A significant area of intellectual discourse — the human condition sub specie aeternitatis — has been dumbed down to the level of a school debating society. Does it matter? Should we not simply accept that just as there are some people who are tone deaf and others who have no sense of humour, so there are some who simply do not understand what is going on in the Book of Psalms, who lack a sense of transcendence or the miracle of being, who fail to understand what it might be to see human life as a drama of love and forgiveness or be moved to pray in penitence or thanksgiving? Some people get religion; others don’t. Why not leave it at that?Fair enough, perhaps.
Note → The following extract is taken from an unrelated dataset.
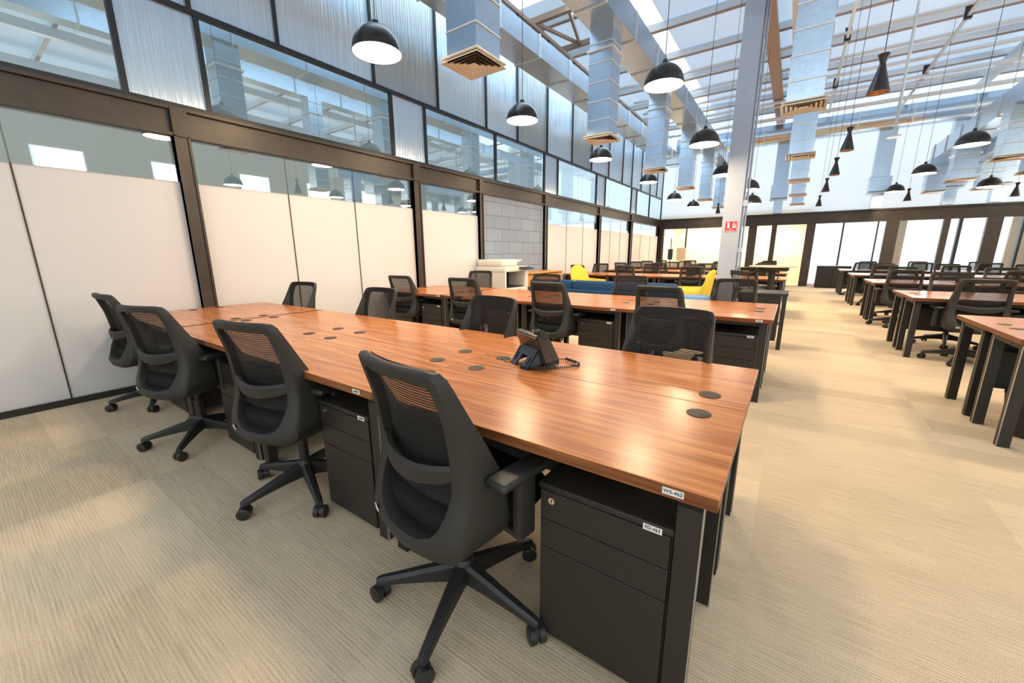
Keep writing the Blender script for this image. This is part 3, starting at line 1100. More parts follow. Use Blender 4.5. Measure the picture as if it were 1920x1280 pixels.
def make_chair(full=True):
    r = empty('office_chair')
    # five-star base; its own phase is applied by turning the child
    base = MB().lathe([(0.0, 0.085), (0.038, 0.085), (0.045, 0.10), (0.04, 0.165), (0.03, 0.18), (0, 0.18)], 20)
    if full:
        bo = base.build('base_hub', 'black_plastic', r)
    arms = []
    for k in range(5):
        a = k * 2 * PI / 5
        arm = MB() if full else base
        c, s = math.cos(a), math.sin(a)
        prof = []
        for t, wd, zt, zb in ((0.03, 0.052, 0.165, 0.09), (0.12, 0.046, 0.145, 0.088), (0.24, 0.038, 0.115, 0.078), (0.315, 0.034, 0.098, 0.068), (0.335, 0.028, 0.09, 0.068)):
            prof.append([(c * t - s * q, s * t + c * q, z) for q, z in ((-wd / 2, zb), (-wd / 2, zt - 0.012), (-wd / 4, zt), (wd / 4, zt), (wd / 2, zt - 0.012), (wd / 2, zb))])
        arm.loft(prof, caps=True)
        if full:
            arm.build('base_arm', 'black_plastic', bo)
        cst = MB() if full else base
        cx, cy = c * 0.325, s * 0.325
        cst.tube([(cx, cy, 0.05), (cx, cy, 0.08)], 0.008, 8)
        wa = a + 0.9
        dx, dy = math.cos(wa), math.sin(wa)
        for sg_ in (-1, 1):
            cst.tube([(cx + dx * 0.006 * sg_, cy + dy * 0.006 * sg_, 0.031), (cx + dx * 0.012 * sg_, cy + dy * 0.012 * sg_, 0.031), (cx + dx * 0.027 * sg_, cy + dy * 0.027 * sg_, 0.031), (cx + dx * 0.031 * sg_, cy + dy * 0.031 * sg_, 0.031)], [0.030, 0.031, 0.031, 0.022], 16)
        # hood over the wheels
        cst.tube([(cx - dx * 0.03, cy - dy * 0.03, 0.035), (cx + dx * 0.03, cy + dy * 0.03, 0.035)], 0.022, 10)
        if full:
            cst.build('caster', 'black_plastic', bo)
    if not full:
        bo = base.build('base', 'black_plastic', r)
    MB().tube([(0, 0, 0.15), (0, 0, 0.30)], 0.026, 14).tube([(0, 0, 0.30), (0, 0, 0.41)], 0.016, 12).box(-0.09, 0.09, -0.13, 0.12, 0.385, 0.43, 0.012) \
        .tube([(0.05, 0.04, 0.41), (0.27, 0.06, 0.41)], 0.007, 8).build('gas_lift', 'black_plastic', r)
    # seat
    seat = MB()
    rings = []
    for z, s_, in ((0.432, 0.90), (0.44, 0.965), (0.455, 1.0), (0.49, 1.0), (0.51, 0.975), (0.523, 0.90), (0.528, 0.72)):
        ring = []
        for k in range(36):
            a = 2 * PI * k / 36
            cx = abs(math.cos(a)) ** 0.5 * math.copysign(1, math.cos(a))
            cy = abs(math.sin(a)) ** 0.5 * math.copysign(1, math.sin(a))
            ring.append((cx * 0.245 * s_, 0.035 + cy * 0.235 * s_, z - (0.02 * max(0, cy) ** 2 * (z > 0.5))))
        rings.append(ring)
    seat.loft(rings, caps=True).build('seat', 'black_fabric', r)
    bf = back_frame_mesh().build('back_frame', 'grey_plastic', r, True, 0.7)
    mesh_panel().build('mesh_back', 'mesh' if full else 'mesh_far', bf)
    # lumbar bar
    lb = MB()
    rows = []
    for k in range(13):
        x = -0.19 + 0.38 * k / 12
        t = 1 - (x / 0.19) ** 2
        y0 = yb(x, 0.68) + 0.012 - 0.018 * t
        rows.append([(x, y0, 0.705 - 0.02 * t), (x, y0 - 0.010, 0.69 - 0.02 * t), (x, y0 - 0.004, 0.655 - 0.035 * t), (x, y0 + 0.012, 0.645 - 0.035 * t), (x, y0 + 0.02, 0.69 - 0.02 * t)])
    lb.loft(rows, caps=True).build('lumbar_bar', 'grey_plastic', r)
    for s_ in (-1, 1):
        ar = MB()
        ar.loft([[(s_ * 0.10, 0.0, 0.415), (s_ * 0.10, 0.07, 0.415), (s_ * 0.10, 0.07, 0.435), (s_ * 0.10, 0.0, 0.435)],
                 [(s_ * 0.27, -0.01, 0.415), (s_ * 0.27, 0.06, 0.415), (s_ * 0.265, 0.06, 0.435), (s_ * 0.265, -0.01, 0.435)]], caps=True)
        ar.box(s_ * 0.285 - 0.018, s_ * 0.285 + 0.018, -0.015, 0.06, 0.415, 0.64, 0.008)
        ao = ar.build('armrest_post', 'grey_plastic', r)
        MB().box(s_ * 0.285 - 0.042, s_ * 0.285 + 0.042, -0.11, 0.14, 0.632, 0.662, 0.013, 3).build('arm_pad', 'black_plastic', ao)
    if full:
        lab = MB().box(-0.015, 0.015, -0.002, 0.002, -0.009, 0.009)
        lo = lab.build('asset_label', 'label', r, False)
        lo.location = (-0.155, yb(-0.155, 0.445) - 0.004, 0.447)
        lo.rotation_euler = (0.25, 0, -0.35)
        MB().box(-0.010, 0.010, -0.0028, -0.002, -0.0025, 0.0025).build('print_line', 'ink', lo, False)
    return r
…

But not, I submit, for readers of The Spectator, because religion has social, cultural and political consequences, and you cannot expect the foundations of western civilisation to crumble and leave the rest of the building intact. That is what the greatest of all atheists, Nietzsche, understood with terrifying clarity and what his -latter-day successors fail to grasp at all....
...Richard Dawkins, whom I respect, partly understands this. He has said often that Darwinism is a science, not an ethic. Turn natural selection into a code of conduct and you get disaster. But if asked where we get our morality from, if not from science or religion, the new atheists start to stammer. They tend to argue that ethics is obvious, which it isn’t, or natural, which it manifestly isn’t either, and end up vaguely hinting that this isn’t their problem. Let someone else worry about it...
...The new barbarians are the fundamentalists who seek to impose a single truth on a plural world. Though many of them claim to be religious, they are actually devotees of the will to power. Defeating them will take the strongest possible defence of freedom, and strong societies are always moral societies. That does not mean that they need be religious. It is just that, in the words of historian Will Durant, ‘There is no significant example in history, before our time, of a society successfully maintaining moral life without the aid of religion.’
The title of this post is taken from Sack's opening line "I love the remark made by one Oxford don about another: ‘On the surface, he’s profound, but deep down, he’s superficial.’ I think some people would use that line to criticize Rabbi Sacks. Rabbi Sacks is of course using a very broad brush in painting European religiosity in such a positive light. (See Dov Bear). Nor have atheists been sticking their ethical head in the sand, quite as broadly as Rabbi Sacks claims. (see Why Evoloution is true). Furthermore it remains more than a little untested whether religious moderation is really enough of an animus to combat the religious "barbarians". As someone once told me all the pathos is to be found in the extremes.
p.s - on a sidenote, I'd be happy if someone can explain the connection between the cartoon The Spectator added and Rabbi Sack's piece.